超大型のM&Aであるが故に、米国内で今後、様々な課題が発生してくる可能性はある。それでも、USスチールにとっても、中国勢などとたいじしていくためには日本製鉄とタッグを組むメリットは極めて大きい。双方にとってまさにWin-Winとなる可能性の高い買収と言えるのだ。今後のしんちょくを確認したい。
さらなる成長へ大胆な経営改革を実行してきた橋本社長
日本製鉄によるUSスチールの買収というニュースの余波が冷めやらぬ中、2024年が明けた早々の1月12日には、日本製鉄は社長交代を発表した。4月1日付で現社長の橋本英二氏から今井正氏へ交代するとの内容である。橋本氏は会長兼CEOに付き、今井氏が社長兼COOに就任する予定。
橋本社長は2019年の社長就任以来、高炉休止をはじめとした大胆な構造改革を断行すると同時に、業界の旧態依然とした商慣習を打ち破るべく様々な改革に取り組んできた。
その代表的な事例の一つが、大手の長期契約ユーザー向けの鋼材販売価格の適正化への取り組みと言えよう。高炉各社にとって最重要顧客であるトヨタ自動車などを相手に、正面から価格交渉に臨み、値上げを勝ち取ったのだ。

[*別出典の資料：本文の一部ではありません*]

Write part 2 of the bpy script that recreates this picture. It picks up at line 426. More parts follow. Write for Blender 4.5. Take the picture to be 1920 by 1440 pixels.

この結果、橋本氏が社長に就任した19年度には日本製鉄は事業損益で過去最大の赤字(2844億円)を計上したが、わずか2年後の21年度決算では、事業利益9,381億円と一転して過去最高利益を更新した。見事な業績のV字回復を果たしたのである。
(「高炉各社決算~22/3期に奪還した付加価値を今期も守れるか?」(2022年6月7日配信記事)参照)。
もう10年以上前になるが、筆者が証券アナリストとして日本製鉄の社長インタビューを実施した際、当時の社長は「我々の会社には石橋をたたいても渡らないというカルチャーがある」と語られた。これを思うと、橋本社長は長年乗り越える事が出来なかった壁を見事に打ち破り、抜本的な改革を実現したのである。今回のUSスチールの買収は、橋本社長による「攻めの経営」の集大成と言えよう。
「攻めの経営」と「守りの経営」 バランスとりつつ成長へ
本稿ではUSスチールのM&Aに焦点を当てて論じてきた。
ただし日本製鉄にとっては、今回のM&Aを実現することがゴールではない。M&Aをスタート台として、日米連合体として中国勢などとのグローバル競争に打ち勝っていかなければならない。
具体的には、
(1)高級鋼材の分野でいかにグローバルでの影響力を拡大していけるか(攻めの経営)
(2)世界の主要3拠点を軸に相乗効果を発揮させ、いかにグループ全体の収益成長を目指すか(攻めの経営)
(3)M&Aにより一時的に悪化する財務体質(統合後にUSスチールの2兆6000億円の有利子負債が連結される)を早期に改善していけるか(守りの経営)
(4)2050年のカーボンニュートラル実現に向けて具体的なアクションを積み上げていけるか(守りの経営)
など、課題は山積している。
CEOとして経営に残る橋本氏と新社長に就任する技術系出身の今井氏。この強力な2トップのもと、「攻めの経営」と「守りの経営」のバランスを取りつつ成長を目指すことになる。日本製鉄はUSスチールを取り込むことで再び世界の鉄鋼業界のトップランナーに返り咲けるのか?今後のかじ取りに期待したい。